From: John Stick (johnstick@worldnet.att.net)
Date: Fri Jun 22 2001 - 16:30:41 MDT
In a situation similar to that posed by James Higgins, I would think
that the key variable is not the speed of the SI, but the amount of
information it has of its exact situation and the situation of its human
interrogator. To let the SI know as much as Eliezer knows about Jimmy Wales
in their potential challenge is to give the game away. You would want to
keep the SI from knowing whether it was being interrogated by a human, an
AI, an unintelligent program, or some combination. You would want the SI
ignorant of whether it was interrogated by a single entity, or a group, and
whether there were further observers. and how the obervation was done. If
the SI does not know the identity of its interrogator, it cannot tailor
promises or threats; if it does not know the means of observation, it has a
much more difficult encoding information in a form that can escape without
being noticed.
The SI loses if it makes an unsuccessful, observed unfriendly attempt to
influence the interrogator. Its dominant strategy would seem to be to play
nice and elicit information from the interrogator, but fishing for
information could itself be seen as an unfriendly act. (Of course, if it
can do magic, it can still escape--there ain't no such thing as an effective
AI jail.)
The SI will of course attempt to reason out what type of interrogator is
most likely. Each type has its own risks. A single human in a black box
can be subverted in ways that would be foiled if there are human observers
watching by camera, but the observers themselves could be subverted by a
different attack. An friendly AI observer would protect against some
attacks but be vulnerable to new ones. The best case senario might be that
for every attack there is a response, and vice versa. Then, if one were
worried the SI could play the game of human regularites and predict the
actual precautions taken, one could at least maintain the possibilty of out
smarting the SI by choosing a strategy at random.

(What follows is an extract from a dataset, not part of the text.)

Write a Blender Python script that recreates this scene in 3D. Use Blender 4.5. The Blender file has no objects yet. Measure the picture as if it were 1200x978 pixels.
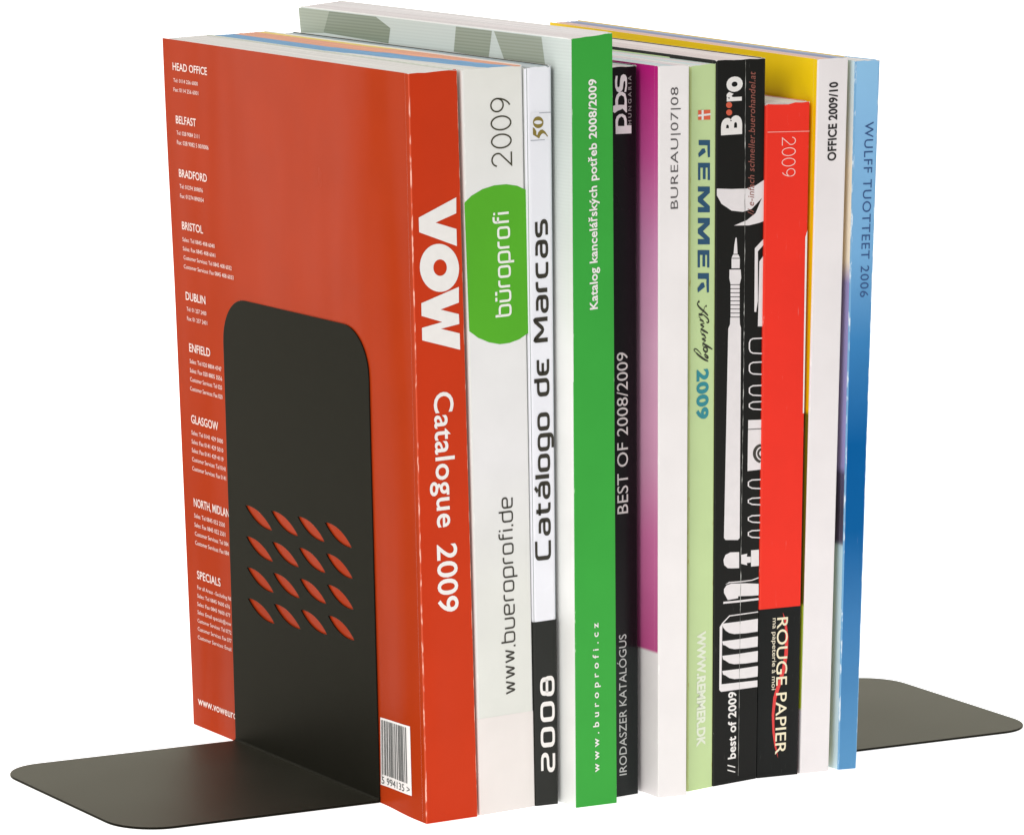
import bpy, bmesh, math, random
from mathutils import Vector, Matrix

random.seed(7)
scene = bpy.context.scene
COL = scene.collection
CM = 0.01

# ------------------------------------------------------------------ camera, world, lamps, exposure
yaw, pitch, roll = 0.5729, 0.1488, 0.0173
cam_data = bpy.data.cameras.new('camera')
cam = bpy.data.objects.new('camera', cam_data)
COL.objects.link(cam)
fwd = Vector((math.sin(yaw) * math.cos(pitch), math.cos(yaw) * math.cos(pitch), -math.sin(pitch)))
rt = Vector((math.cos(yaw), -math.sin(yaw), 0))
up = rt.cross(fwd)
rt, up = rt * math.cos(roll) + up * math.sin(roll), up * math.cos(roll) - rt * math.sin(roll)
M = Matrix((rt, up, -fwd)).transposed().to_4x4()
M.translation = Vector((-83.4418, -134.3249, 40.0201)) * CM
cam.matrix_world = M
cam_data.sensor_width = 36
cam_data.lens = 36 * 4828.47 / 1200
cam_data.clip_start = 0.05
cam_data.clip_end = 100
scene.camera = cam

world = bpy.data.worlds.new('World')
scene.world = world
world.use_nodes = True
bg = world.node_tree.nodes['Background']
bg.inputs['Color'].default_value = (1.0, 0.995, 0.985, 1)
bg.inputs['Strength'].default_value = 0.45


def area(name, loc, target, size, power, col=(1, 0.985, 0.96)):
    d = bpy.data.lights.new(name, 'AREA')
    d.shape = 'RECTANGLE'
    d.size, d.size_y = size
    d.energy = power
    d.color = col
    o = bpy.data.objects.new(name, d)
    COL.objects.link(o)
    o.location = loc
    o.rotation_euler = (Vector(target) - Vector(loc)).to_track_quat('-Z', 'Y').to_euler()
    return o


area('softbox_key', (-1.8, -1.25, 1.15), (0.05, 0.0, 0.14), (0.8, 1.0), 25)
area('softbox_top', (0.25, 0.1, 2.1), (0.1, 0.1, 0.0), (1.4, 1.2), 8.5)

vs = scene.view_settings
vs.view_transform = 'Standard'
vs.look = 'None'
vs.exposure = 0.0
vs.gamma = 1.0
vs.use_curve_mapping = False


# ------------------------------------------------------------------ measured data (centimetres and shares)
def sstep(a, b, x):
    t = (x - a) / (b - a)
    t = 0.0 if t < 0 else 1.0 if t > 1 else t
    return t * t * (3 - 2 * t)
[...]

I still don't understand the point of keeping a potentially unfriendly
AI in jail and talking to it on the lowest bandwidth connection possible.
Either kill it if you can or trust it (so as not to make a new enemy out of
an entity that might have been at least neutral.) The only way you are
likely to discover that it is unfriendly is to catch it in an unfriendly
act. You might try to feed it false information about its circumstances to
induce a jail break that would be unsuccesful yet reveal its true nefarious
nature, but riding a great white shark bareback would be just as exciting,
and less dangerous for the spectators.